The View from our Room
The View from our Room

In the photo below I’m standing at the foot of Temple II near one of the many Mayan sculptures depicting one of the gods who ruled this world some 1600 years ago. I felt insignificant in the shadow of this 38 meter pyramid built in 700 AD in honor of the ruler Jasaw Chan K’awiil I. Using the wooden stairway on the left side I climbed to the entrance to the tomb, steep and shaky, but nothing compared to actually climbing the stone steps of the original structure. There are six large temples ranging in height from 25 to 70 meters; photos cannot accurately portray these amazing structures. You have to be there, standing at the top to appreciate their grandeur. From the tomb entrance I took the photo below of Temple I, at 47 meters, dwarfing Joy at the very bottom of the photo.

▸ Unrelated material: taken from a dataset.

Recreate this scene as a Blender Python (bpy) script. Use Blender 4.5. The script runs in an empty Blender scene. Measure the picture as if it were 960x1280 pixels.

Temple II - Joy at the Base
Temple II – Joy at the Base

You can just begin to grasp the majesty of Tikal in the photo of Temple I. I climbed the Northern Acropolis to look out over the Grand Plaza and stood amazed that the Mayan race could construct these huge structures so many years ago. Many of you are familiar with the Mayan people; they are short, very short in stature, but these temples and structures are huge. For me, a giant among the Mayans, to climb the steps, I had to place a hand down on the step above me and boost myself up, step by step to reach the top.

Temple I
Temple I

All the statues and carvings depict strikingly tall rulers (gods?) in whose honor these temples were built. Where did they come from? Where did they suddenly go? It is estimated that between 100,000 and 200,000 people lived in this ancient city, and somehow, they just vanished without a trace. This huge empire made up of present day Mexico, Guatemala, Honduras, Nicaragua, and Costa Rica, just fell apart. As yet, history has no plausible explanation, only guesses, as to what happened to this amazing empire.